Polestar, Volvo’s high-end performance EV brand—and heir apparent—has had, until this year, two models to offer. Both the Polestar 1 and Polestar 2 are powerful and pretty additions to the electric passenger vehicle world, high-performance cars with green souls.
In declaring Polestar the eventual replacement for Volvo itself, Volvo has shown itself perhaps the bravest automaker in the world; the change is coming, like it or not, and for Volvo there simply are no half-measures. There’s the road of preparation, and the road of willful ignorance or avoidance. One leads to a decidedly sunnier destination.
Which brings us to the concept Polestar revealed just ahead of its debut at the upcoming Geneva Auto Show: this is a prototypical Polestar, even as it follows the Polestar 1’s entrance into the automotive world collective consciousness by over two years.
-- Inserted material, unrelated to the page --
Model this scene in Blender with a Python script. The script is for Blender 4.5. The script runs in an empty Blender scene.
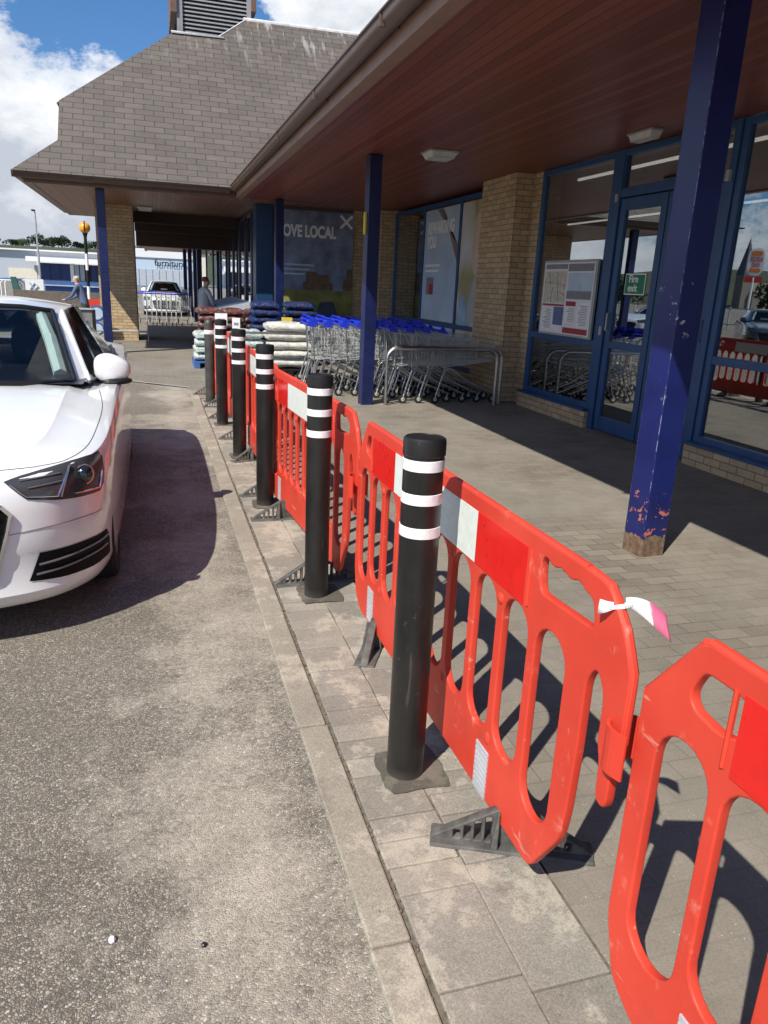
import bpy, bmesh, math, random
from mathutils import Vector, Matrix
from mathutils.bvhtree import BVHTree
R = math.radians
rnd = random.Random(7)
sc = bpy.context.scene
COL = sc.collection

# ------------------------------------------------------------------ helpers
class MB:
    """collects shapes for ONE mesh"""
    def __init__(s): s.v = []; s.f = []
    def add(s, vs, fs):
        n = len(s.v); s.v += [tuple(v) for v in vs]; s.f += [tuple(i + n for i in f) for f in fs]; return s
    def box(s, x0, x1, y0, y1, z0, z1):
        return s.add([(x0,y0,z0),(x1,y0,z0),(x1,y1,z0),(x0,y1,z0),(x0,y0,z1),(x1,y0,z1),(x1,y1,z1),(x0,y1,z1)],
                     [(0,3,2,1),(4,5,6,7),(0,1,5,4),(1,2,6,5),(2,3,7,6),(3,0,4,7)])
    def quad(s, *p): return s.add(p, [tuple(range(len(p)))])
    def tube(s, path, r, n=8, cap=True, closed=False):
        P = [Vector(p) for p in path]; k = len(P); rs = r if isinstance(r, (list, tuple)) else [r]*k
        T = []
        for i in range(k):
            a = P[i-1] if (i > 0 or closed) else P[i]; b = P[(i+1) % k] if (i < k-1 or closed) else P[i]
            T.append((b-a).normalized())
        up = Vector((0,0,1)) if abs(T[0].z) < .9 else Vector((1,0,0))
        nn = T[0].cross(up).normalized(); vs = []; fs = []
        for i in range(k):
            nn = (nn - T[i]*nn.dot(T[i])); nn = nn.normalized() if nn.length > 1e-6 else T[i].orthogonal().normalized()
            bb = T[i].cross(nn)
            for j in range(n):
                a = 2*math.pi*(j+.5)/n
                vs.append(P[i] + (nn*math.cos(a) + bb*math.sin(a))*rs[i])
        for i in range(k if closed else k-1):
            for j in range(n):
                a = i*n+j; b = i*n+(j+1) % n; c = ((i+1) % k)*n+(j+1) % n; d = ((i+1) % k)*n+j
                fs.append((a,d,c,b))
        if cap and not closed:
            fs.append(tuple(range(n))); fs.append(tuple(reversed(range((k-1)*n, k*n))))
        return s.add(vs, fs)
    def lathe(s, prof, cx=0, cy=0, n=24, z0=0):
        vs = []; fs = []
        for (r, z) in prof:
            for j in range(n):
                a = 2*math.pi*j/n; vs.append((cx+r*math.cos(a), cy+r*math.sin(a), z0+z))
        for i in range(len(prof)-1):
            for j in range(n):
                fs.append((i*n+j, i*n+(j+1) % n, (i+1)*n+(j+1) % n, (i+1)*n+j))
        fs.append(tuple(reversed(range(n)))); fs.append(tuple(range((len(prof)-1)*n, len(prof)*n)))
        return s.add(vs, fs)
    def disc(s, c, axis, r, th, n=20):
        c = Vector(c); ax = Vector(axis).normalized()
        return s.tube([c, c+ax*th], r, n)
    def blob(s, c, rx, ry, rz, nu=14, nv=8, p=1.0):
        vs = [(c[0],c[1],c[2]-rz)]; fs = []
        def sp(v): return math.copysign(abs(v)**p, v)
        for i in range(1, nv):
            t = -math.pi/2 + math.pi*i/nv
            for j in range(nu):
                a = 2*math.pi*j/nu
                vs.append((c[0]+rx*sp(math.cos(a))*sp(math.cos(t)), c[1]+ry*sp(math.sin(a))*sp(math.cos(t)), c[2]+rz*sp(math.sin(t))))
        vs.append((c[0],c[1],c[2]+rz)); top = len(vs)-1
        for j in range(nu): fs.append((0, 1+(j+1) % nu, 1+j))
        for i in range(nv-2):
            for j in range(nu):
                a = 1+i*nu+j; b = 1+i*nu+(j+1) % nu; fs.append((a,b,b+nu,a+nu))
        l = 1+(nv-2)*nu
        for j in range(nu): fs.append((l+j, l+(j+1) % nu, top))
        return s.add(vs, fs)
    def build(s, name, m, parent=None, world=False, smooth=False, bevel=0, ang=35):
        vs = s.v
        if world and parent is not None:
            o = Vector((0,0,0)); p = parent
            while p is not None: o += Vector(p.location); p = p.parent
            vs = [(a-o.x, b-o.y, c-o.z) for a, b, c in vs]
        me = bpy.data.meshes.new(name); me.from_pydata(vs, [], s.f); me.validate()
        return link_mesh(name, me, m, parent, smooth, bevel, ang)

def planar_uv(me):
    uv = me.uv_layers.new(name='UVMap') if not me.uv_layers else me.uv_layers[0]
    for p in me.polygons:
        n = p.normal
        u = Vector((0,0,1)).cross(n)
        u = u.normalized() if u.length > .05 else Vector((1,0,0))
        v = n.cross(u)
        for li in p.loop_indices:
            co = me.vertices[me.loops[li].vertex_index].co
            uv.data[li].uv = (co.dot(u), co.dot(v))

def link_mesh(name, me, m, parent=None, smooth=False, bevel=0, ang=35):
    o = bpy.data.objects.new(name, me); COL.objects.link(o)
    for mm in (m if isinstance(m, (list, tuple)) else [m]): me.materials.append(mm)
    planar_uv(me)
    if smooth:
        for p in me.polygons: p.use_smooth = True
        bm = bmesh.new(); bm.from_mesh(me)
        for e in bm.edges:
            if len(e.link_faces) == 2 and e.calc_face_angle(0) > R(ang): e.smooth = False
        bm.to_mesh(me); bm.free()
    if bevel:
        b = o.modifiers.new('bevel', 'BEVEL'); b.width = bevel; b.segments = 2; b.limit_method = 'ANGLE'; b.angle_limit = R(40)
    if parent is not None: o.parent = parent
    return o

def tag(o, label=None, cat=None, group=None, kind=None):
    if label: o['label'] = label
    if cat: o['category'] = cat
    if group: o['group'] = group
    if kind: o['kind'] = kind
    return o
def thing(name, label, cat, loc=(0,0,0), rz=0, group=None):
    o = bpy.data.objects.new(name, None); COL.objects.link(o)
    o.location = loc; o.rotation_euler = (0,0,rz); o.empty_display_size = .1
    return tag(o, label, cat, group)
def dup(root, loc, rz=None, label=None, group=None):
    r = root.copy(); COL.objects.link(r); r.location = loc
    if rz is not None: r.rotation_euler = (0,0,rz)
    if label: r['label'] = label
    if group: r['group'] = group
    for ch in list(root.children):
        c = ch.copy(); COL.objects.link(c); c.parent = r
        for g in list(ch.children):
            d = g.copy(); COL.objects.link(d); d.parent = c
    return r
def curve_mesh(splines, depth, bev, res=6, bres=2):
    """2D outline with holes -> solid mesh in XY, thickness along Z"""
    cu = bpy.data.curves.new('c', 'CURVE'); cu.dimensions = '2D'; cu.fill_mode = 'BOTH'
    cu.extrude = depth; cu.bevel_depth = bev; cu.offset = -bev; cu.bevel_resolution = bres; cu.resolution_u = res
    for pts in splines:
        sp = cu.splines.new('POLY'); sp.points.add(len(pts)-1)
        for p, q in zip(sp.points, pts): p.co = (q[0], q[1], 0, 1)
        sp.use_cyclic_u = True
    o = bpy.data.objects.new('c', cu); COL.objects.link(o)
    dg = bpy.context.evaluated_depsgraph_get()
    me = bpy.data.meshes.new_from_object(o.evaluated_get(dg)); bpy.data.objects.remove(o); bpy.data.curves.remove(cu)
    return me
def rrect(cx, cy, w, h, r, n=6):
    out = []
    for (sx, sy, a0) in ((1,-1,-90),(1,1,0),(-1,1,90),(-1,-1,180)):
        for i in range(n+1):
            a = R(a0+90*i/n); out.append((cx+sx*(w/2-r)+r*math.cos(a), cy+sy*(h/2-r)+r*math.sin(a)))
    return out
def rounded(poly, r, n=4):
    out = []; k = len(poly)
    for i in range(k):
        p = Vector(poly[i]); a = Vector(poly[i-1]); b = Vector(poly[(i+1) % k])
        ra = min(r, (a-p).length*.45); rb = min(r, (b-p).length*.45)
        s = p+(a-p).normalized()*ra; e = p+(b-p).normalized()*rb
        for j in range(n+1):
            t = j/n; q = s*(1-t)**2 + p*2*t*(1-t) + e*t*t; out.append((q.x, q.y))
    return out
def text(body, size, m, parent, loc, rot, name='lettering', off=0.0, ext=.002, align='LEFT', sx=1.0):
    cu = bpy.data.curves.new(name, 'FONT'); cu.body = body; cu.size = size; cu.extrude = ext; cu.offset = off
    cu.align_x = align; cu.space_line = .85
    t = bpy.data.objects.new(name, cu); COL.objects.link(t)
    dg = bpy.context.evaluated_depsgraph_get()
    me = bpy.data.meshes.new_from_object(t.evaluated_get(dg)); bpy.data.objects.remove(t)
    for v in me.vertices: v.co.x *= sx
    o = link_mesh(name, me, m, parent)
    o.location = loc; o.rotation_euler = rot
    return o

# ------------------------------------------------------------------ materials
def nmat(name):
    m = bpy.data.materials.new(name); m.use_nodes = True
    nt = m.node_tree; return m, nt, nt.nodes['Principled BSDF']
def nd(nt, t, **kw):
    n = nt.nodes.new(t)
    for k, v in kw.items():
        if k in n.inputs: n.inputs[k].default_value = v
        else: setattr(n, k, v)
    return n
def ramp(nt, src, stops):
    r = nt.nodes.new('ShaderNodeValToRGB'); e = r.color_ramp.elements
    while len(e) < len(stops): e.new(.5)
    for el, (p, c) in zip(e, stops): el.position = p; el.color = (*c, 1) if len(c) == 3 else c
    nt.links.new(src, r.inputs[0]); return r.outputs[0]
def mixc(nt, f, a, b, mode='MIX'):
    n = nt.nodes.new('ShaderNodeMix'); n.data_type = 'RGBA'; n.blend_type = mode
    for sock, v in ((n.inputs[0], f), (n.inputs[6], a), (n.inputs[7], b)):
        if hasattr(v, 'is_linked'): nt.links.new(v, sock)
        elif isinstance(v, (int, float)): sock.default_value = v
        else: sock.default_value = (*v, 1)
    return n.outputs[2]
def mth(nt, op, a, b=0.0, clamp=False):
    n = nt.nodes.new('ShaderNodeMath'); n.operation = op; n.use_clamp = clamp
    for s, v in ((n.inputs[0], a), (n.inputs[1], b)):
        if hasattr(v, 'is_linked'): nt.links.new(v, s)
        else: s.default_value = v
    return n.outputs[0]
def coord(nt, kind='Object'):
    return nt.nodes.new('ShaderNodeTexCoord').outputs[kind]
def noise(nt, vec, scale, detail=4, rough=.55, out='Fac', stretch=None):
    n = nd(nt, 'ShaderNodeTexNoise', Scale=scale, Detail=detail, Roughness=rough)
    if stretch:
        mp = nt.nodes.new('ShaderNodeMapping'); mp.inputs['Scale'].default_value = stretch
        nt.links.new(vec, mp.inputs[0]); vec = mp.outputs[0]
    nt.links.new(vec, n.inputs['Vector']); return n.outputs[out]
def bump(nt, h, strength, dist, b):
    n = nd(nt, 'ShaderNodeBump', Strength=strength, Distance=dist)
    nt.links.new(h, n.inputs['Height']); nt.links.new(n.outputs[0], b.inputs['Normal'])
def plain(name, c, rough=.5, metal=0, var=.12, scale=6, coat=0, bmp=0, bscale=80, spec=.5, stretch=None):
    m, nt, b = nmat(name); L = nt.links
    co = coord(nt); f = noise(nt, co, scale, 5, .6, stretch=stretch)
    lo = tuple(x*(1-var) for x in c); hi = tuple(min(1, x*(1+var)) for x in c)
    L.new(ramp(nt, f, [(.3, lo), (.7, hi)]), b.inputs['Base Color'])
    b.inputs['Metallic'].default_value = metal; b.inputs['Coat Weight'].default_value = coat
    b.inputs['Coat Roughness'].default_value = .04; b.inputs['Specular IOR Level'].default_value = spec
    rr = mth(nt, 'MULTIPLY_ADD', f, .2); rr.node.inputs[2].default_value = max(.02, rough-.1)
    L.new(rr, b.inputs['Roughness'])
    if bmp: bump(nt, noise(nt, co, bscale, 3), bmp, .004, b)
    return m
M = {}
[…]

The Polestar press release declares the concept—aptly called the Precept—a ‘clear expression of intent’; if that is so, then Volvo is not only the toughest automaker on the planet, it’s also the most optimistic. No defeatist, cynical pandering to American tastes for gas-guzzling SUVs with a fossil fuels-related ecological cataclysm just around the next bend in the road. The Precept is a figurehead.
There is plant-based composite material in the Precept, and no plastic with the exception of upholstery fabricated from recycled PET bottles. The interiors are artfully utilitarian, a nod to the Scandinavian gift for finding style in pragmatism. The concept is tech-heavy, of course, with a full suite of sensors and cameras giving the nod to autonomous capabilities, although Polestar refrained from saying so explicitly.
As a statement of intent, the whisper-quiet Precept EV sounds out loud and clear.